Exercise: Output the first line of the listing and each line after it, up to and including the line that contains "sc.camera = cam", exactly as written, minus the pictures.

Dataset section:
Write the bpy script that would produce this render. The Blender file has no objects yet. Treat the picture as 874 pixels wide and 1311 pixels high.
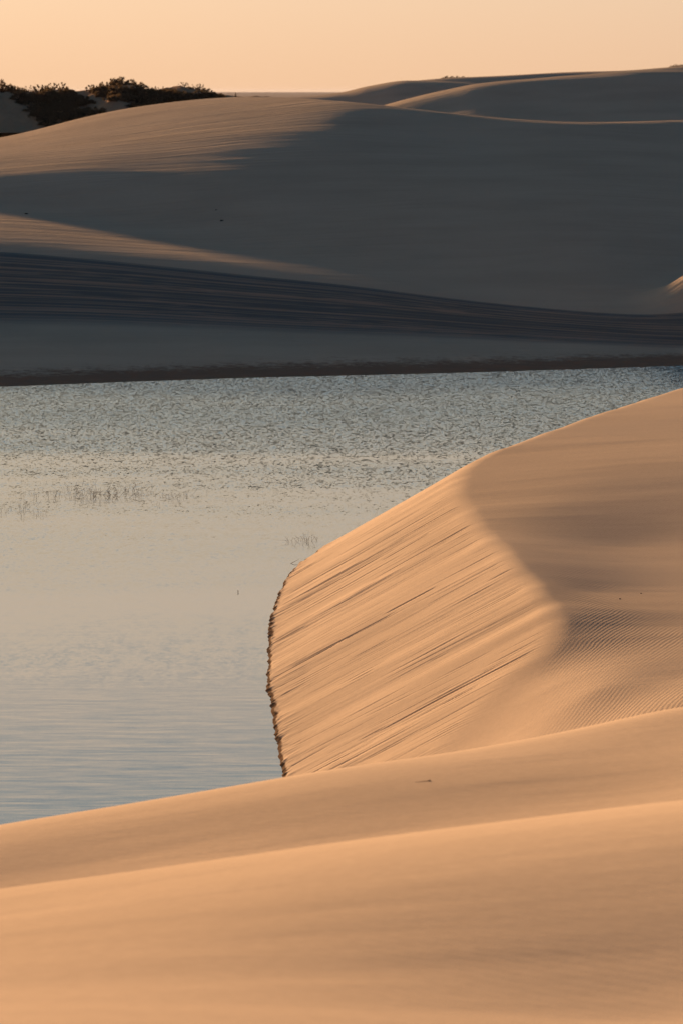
import bpy, math, random
import numpy as np
from math import radians, sin, cos, tan, atan
random.seed(7)
RNG = np.random.default_rng(11)
sc = bpy.context.scene
COL = sc.collection

# ------------------------------------------------------------------ camera
CAM_Z = 15.0
FPX, CX, CY, HORIZ = 2955.0, 437.0, 655.5, 116.0
PITCH = atan((CY - HORIZ) / FPX)
cam_d = bpy.data.cameras.new('camera')
cam_d.sensor_fit = 'VERTICAL'
cam_d.sensor_height = 36.0
cam_d.lens = 36.0 * FPX / 1311.0
cam_d.clip_start = 0.5
cam_d.clip_end = 60000
cam_d.dof.use_dof = True
cam_d.dof.focus_distance = 60.0
cam_d.dof.aperture_fstop = 2.2
cam = bpy.data.objects.new('camera', cam_d)
cam.location = (0, 0, CAM_Z)
cam.rotation_euler = (radians(90) - PITCH, 0, 0)
COL.objects.link(cam)
sc.camera = cam

# ------------------------------------------------------------------ light
SUN_EL, SUN_AZ = radians(6.5), radians(26.0)          # azimuth: towards the left of straight ahead
sun_d = bpy.data.lights.new('sun', 'SUN')
sun_d.energy = 4.75
sun_d.angle = radians(0.9)
sun_d.color = (1.0, 0.62, 0.34)
sun = bpy.data.objects.new('sun', sun_d)
sun.rotation_euler = (radians(90) - SUN_EL, 0, radians(180) + SUN_AZ)
COL.objects.link(sun)
world = bpy.data.worlds.new('World')
sc.world = world
world.use_nodes = True
wn, wl = world.node_tree.nodes, world.node_tree.links
wn.clear()
w_out = wn.new('ShaderNodeOutputWorld')
w_bg = wn.new('ShaderNodeBackground')
w_sky = wn.new('ShaderNodeTexSky')
w_sky.sky_type = 'NISHITA'
w_sky.sun_disc = False
w_sky.sun_elevation = SUN_EL
w_sky.sun_rotation = -SUN_AZ
w_sky.altitude = 0
w_sky.air_density = 1.3
w_sky.dust_density = 3.5
w_sky.ozone_density = 1.5
w_bg.inputs['Strength'].default_value = 0.1
# dusty evening air: the physical sky is blended with a broad elevation gradient, peach low down, slate overhead,
# fading round the horizon with the angle from the sun
w_tc = wn.new('ShaderNodeTexCoord')
w_nrm = wn.new('ShaderNodeVectorMath'); w_nrm.operation = 'NORMALIZE'
wl.new(w_tc.outputs['Generated'], w_nrm.inputs[0])
w_sep = wn.new('ShaderNodeSeparateXYZ'); wl.new(w_nrm.outputs[0], w_sep.inputs[0])
w_el = wn.new('ShaderNodeMath'); w_el.operation = 'ARCSINE'; w_el.use_clamp = False
wl.new(w_sep.outputs[2], w_el.inputs[0])
w_el2 = wn.new('ShaderNodeMapRange')
w_el2.inputs['From Min'].default_value = 0.0
w_el2.inputs['From Max'].default_value = radians(90)
wl.new(w_el.outputs[0], w_el2.inputs['Value'])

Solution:
Write the bpy script that would produce this render. The Blender file has no objects yet. Treat the picture as 874 pixels wide and 1311 pixels high.
import bpy, math, random
import numpy as np
from math import radians, sin, cos, tan, atan
random.seed(7)
RNG = np.random.default_rng(11)
sc = bpy.context.scene
COL = sc.collection

# ------------------------------------------------------------------ camera
CAM_Z = 15.0
FPX, CX, CY, HORIZ = 2955.0, 437.0, 655.5, 116.0
PITCH = atan((CY - HORIZ) / FPX)
cam_d = bpy.data.cameras.new('camera')
cam_d.sensor_fit = 'VERTICAL'
cam_d.sensor_height = 36.0
cam_d.lens = 36.0 * FPX / 1311.0
cam_d.clip_start = 0.5
cam_d.clip_end = 60000
cam_d.dof.use_dof = True
cam_d.dof.focus_distance = 60.0
cam_d.dof.aperture_fstop = 2.2
cam = bpy.data.objects.new('camera', cam_d)
cam.location = (0, 0, CAM_Z)
cam.rotation_euler = (radians(90) - PITCH, 0, 0)
COL.objects.link(cam)
sc.camera = cam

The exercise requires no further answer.